• TASK DESCRIPTION:
Below are records; count the lines that contain "parts" and give only the total.

== DATASET ENTRIES ==

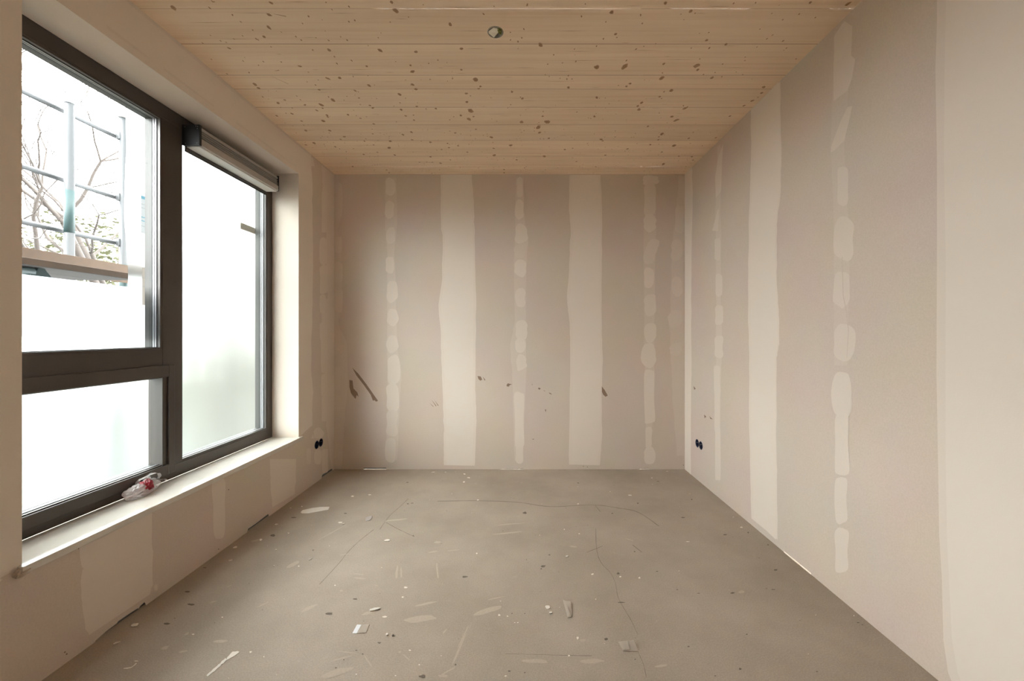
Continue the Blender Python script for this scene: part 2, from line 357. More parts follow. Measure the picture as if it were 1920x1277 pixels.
# dark stains
for x, y, w_, h_ in [(871, 1082, 11, 4), (984, 962, 8, 4), (1019, 1062, 9, 4), (1015, 1067, 3, 2.4), (1159, 1076, 6, 4), (1148, 963, 3, 2), (1030, 1041, 3, 2), (1190, 1035, 3, 2), (1297, 937, 3, 1.8), (1281, 971, 6, 2), (1196, 944, 3, 2),
                     (1084, 906, 4, 1.4), (1165, 1130, 12, 3), (1136, 1199, 7, 4), (1374, 1112, 8, 3), (1454, 1069, 6, 3), (1450, 1106, 9, 1.5), (1437, 1104, 2, 1.4), (1609, 1168, 5, 2), (1617, 1172, 3, 1.6), (711, 1206, 6, 3), (617, 1151, 14, 4),
                     (666, 1124, 8, 3), (352, 1110, 10, 3), (358, 1134, 12, 4), (313, 1170, 10, 5), (384, 1065, 6, 2), (512, 1004, 10, 4), (551, 971, 10, 2), (648, 963, 6, 1.6), (765, 945, 4, 1.4), (773, 944, 5, 1.4), (764, 905, 5, 1.2), (775, 1005, 3, 2),
                     (587, 1032, 2.5, 2), (1234, 903, 5, 1.2), (960, 1151, 2.5, 2), (1400, 1190, 3, 2), (1291, 1213, 4, 2), (1388, 1255, 5, 4), (1191, 1237, 3, 2.4), (792, 1269, 11, 6), (854, 1247, 4, 3), (645, 1238, 3, 2), (680, 1227, 3, 2), (668, 1220, 4, 2),
                     (630, 1253, 4, 2.5), (955, 1259, 5, 2.5), (984, 1262, 3, 2), (1341, 1268, 3, 2), (1232, 1072, 4, 1.6), (1270, 1106, 3, 1.6), (1310, 1113, 5, 1.2), (1403, 999, 3, 2), (1440, 1022, 3, 2), (1360, 1003, 8, 1.6), (1532, 1260, 4, 2), (984, 1151, 2, 2)]:
    fblob(x, y, w_, h_, 4, L3)
for _ in range(170):
    x, y = random.uniform(XL + .1, XR - .1), random.uniform(1.35, D - .05)
    q = (PX + x / y * F, PY + ZC / y * F); s = random.choice([.0016, .002, .003, .004]) * F / y
    fblob(q[0], q[1], s * 1.4, s * .8, random.choice([1, 2, 4, 4]), L3, n=6)
floor = struct(fl.build('floor', [M_FLOOR, M_SPECK, M_DUST, M_LINE, M_STAIN]), 'bare grey cement screed floor speckled with plaster')

# ================================================================== CEILING
cl = Surf(lambda x, y: (x, y, H), (0, 0, -1), pC)
seams = [YN - .02, -1.3, -.98, -.6, -.35, -.02, .31, .52, .85, 1.10, 1.33, 1.56, 1.83, 2.052, 2.30, 2.43, 2.626, 2.845, 3.075, 3.35, 3.56, D + .02]
BX, BY = pC(929, 60)
for i, (a, b) in enumerate(zip(seams, seams[1:])):
    holes = [circle(BX, BY, .036)] if a < BY < b else []
    cl.poly([(XL - .02, a), (XR + .02, a), (XR + .02, b), (XL - .02, b)], holes, tone=random.random())
for i, s in enumerate(seams[1:-1]):
    ww = random.choice([.0006, .001, .0016]) if s not in (2.052, 2.626, 2.845, 3.075) else .0016
    x = XL
    while x < XR:
        x2 = min(XR, x + random.uniform(.25, .9))
        if ww > .0008 or random.random() < .6: cl.poly([(x, s - ww), (x2, s - ww * random.uniform(.3, 1)), (x2, s + ww), (x, s + ww)], lift=L1, mi=3)
        x = x2
def knot(X, Y, s, mi=1, ang=None):
    if math.hypot(X - BX, Y - BY) < .055: return
    s = min(s, .024)
    a = random.gauss(0, .25) if ang is None else ang
    el = random.uniform(1.1, 2.1); pts = []
    for k in range(9):
        t = 2 * math.pi * k / 9; r = random.uniform(.8, 1.2); u, v = s / 2 * r * math.cos(t), s / 2 * el * r * math.sin(t)
        pts.append((X + u * math.cos(a) - v * math.sin(a), Y + u * math.sin(a) + v * math.cos(a)))
    cl.poly(smooth_loop(pts, 2), lift=L2, mi=mi)
    if s > .008:
        cl.poly([(X + (p[0] - X) * 1.7, Y + (p[1] - Y) * 1.35) for p in pts], lift=L1, mi=2)
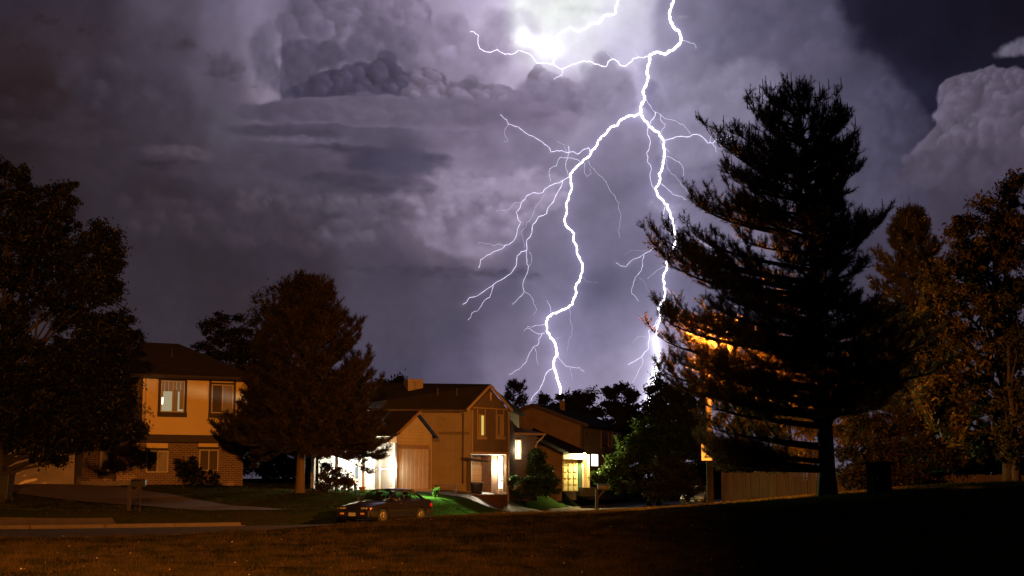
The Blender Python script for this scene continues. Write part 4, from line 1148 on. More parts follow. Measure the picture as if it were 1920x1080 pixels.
for i in range(3):
    for j in range(5):
        a, b = (r[1] - r[0]) / 3, (r[3] - r[2]) / 5
        Fd.box(mb, r[0] + a * i + .06, r[0] + a * (i + 1) - .06, -.035, -.003, r[2] + b * j + .05, r[2] + b * (j + 1) - .05)
mb.build('garage_door', mat('garage_olive', (.42, .38, .20), .6, .1, 2), h3)
mb = MB(); r = Fd.rect(1084, 861, 1090, 921); Fd.box(mb, r[0], r[1], -.02, .1, r[2], r[3]); mb.build('green_panel', m_green, h3)
mb = MB(); r = Fd.rect(1090.3, 861, 1093, 921); Fd.box(mb, r[0], r[1], -.1, .1, r[2], r[3]); r = Fd.rect(1102, 852, 1104, 914); Fd.box(mb, r[0], r[1], -.1, .1, r[2], r[3]); mb.build('porch_post', m_rake, h3)
mb = MB(); r = Fd.rect(1093.5, 855, 1106, 914, .5); Fd.box(mb, r[0], r[1], .5, .6, r[2] - .3, r[3]); mb.build('entry_wall', mat('entry_yellow', (.5, .4, .22), .7), h3)
mb = MB(); r = Fd.rect(1095, 866, 1101, 914, .45); Fd.box(mb, r[0], r[1], .44, .495, r[2], r[3]); mb.build('door', mat('door_brown', (.2, .12, .06), .6), h3)
mb = MB(); r = Fd.rect(1093, 914, 1116, 922, -.6); Fd.box(mb, r[0], r[1], -.6, .4, r[2] - .3, r[3]); mb.build('step', mat('step_dark', (.06, .055, .045), .8), h3)
l3 = Fd.P(Fd.px(1096, 853, -.25)[0], -.25, Fd.px(1096, 853, -.25)[1])
mb = MB(); mb.lathe(l3, [(.03, -.13), (.09, -.09), (.10, .07), (.04, .13)], 10); mb.build('porch_lamp', emat('porch_bulb_yellow', (1, .8, .35), 26), h3)
# ================================================================ vegetation
def leaf_mat(name, a, b, trans=.35, rough=.5, spec=.35, tcol=None):
    m, nt, out = new_mat(name)
    p = N(nt, 'ShaderNodeBsdfPrincipled'); p.inputs['Roughness'].default_value = rough; p.inputs['Specular IOR Level'].default_value = spec
    t = N(nt, 'ShaderNodeBsdfTranslucent')
    tc = N(nt, 'ShaderNodeTexCoord'); no = N(nt, 'ShaderNodeTexNoise'); no.inputs['Scale'].default_value = 1.6; no.inputs['Detail'].default_value = 5
    nt.links.new(tc.outputs['Object'], no.inputs['Vector'])
    r = N(nt, 'ShaderNodeValToRGB'); r.color_ramp.elements[0].position = .38; r.color_ramp.elements[1].position = .62
    r.color_ramp.elements[0].color = (*a, 1); r.color_ramp.elements[1].color = (*b, 1)
    nt.links.new(no.outputs[0], r.inputs[0]); nt.links.new(r.outputs[0], p.inputs['Base Color'])
    if tcol: t.inputs[0].default_value = (*tcol, 1)
    else: nt.links.new(r.outputs[0], t.inputs[0])
    mx = N(nt, 'ShaderNodeMixShader'); mx.inputs[0].default_value = trans
    nt.links.new(p.outputs[0], mx.inputs[1]); nt.links.new(t.outputs[0], mx.inputs[2]); nt.links.new(mx.outputs[0], out.inputs[0])
    return m
m_bark = mat('bark', (.085, .055, .038), .95, .4, 3, bump=1.0, bscale=9, stretch=(1, 1, .25))
m_bark2 = mat('dark_bark', (.022, .016, .012), .95, .4, 3, bump=.8, bscale=9)
m_pine = leaf_mat('pine_needles', (.030, .032, .011), (.070, .060, .022), .42, .30, .6, (.32, .22, .08))
m_pine2 = leaf_mat('pine_needles_brownish', (.011, .0085, .0045), (.026, .017, .009), .15, .5, .2)
m_leaf = leaf_mat('dark_leaves', (.004, .005, .002), (.014, .013, .005), .3, .45, .16)
m_leafg = leaf_mat('green_leaves', (.013, .032, .005), (.042, .075, .014), .4, .5, .15)
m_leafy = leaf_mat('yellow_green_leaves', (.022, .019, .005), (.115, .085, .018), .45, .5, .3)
m_far = leaf_mat('far_leaves', (.014, .014, .008), (.03, .03, .016), .1, .8, .1)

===

• TASK ANSWER:
2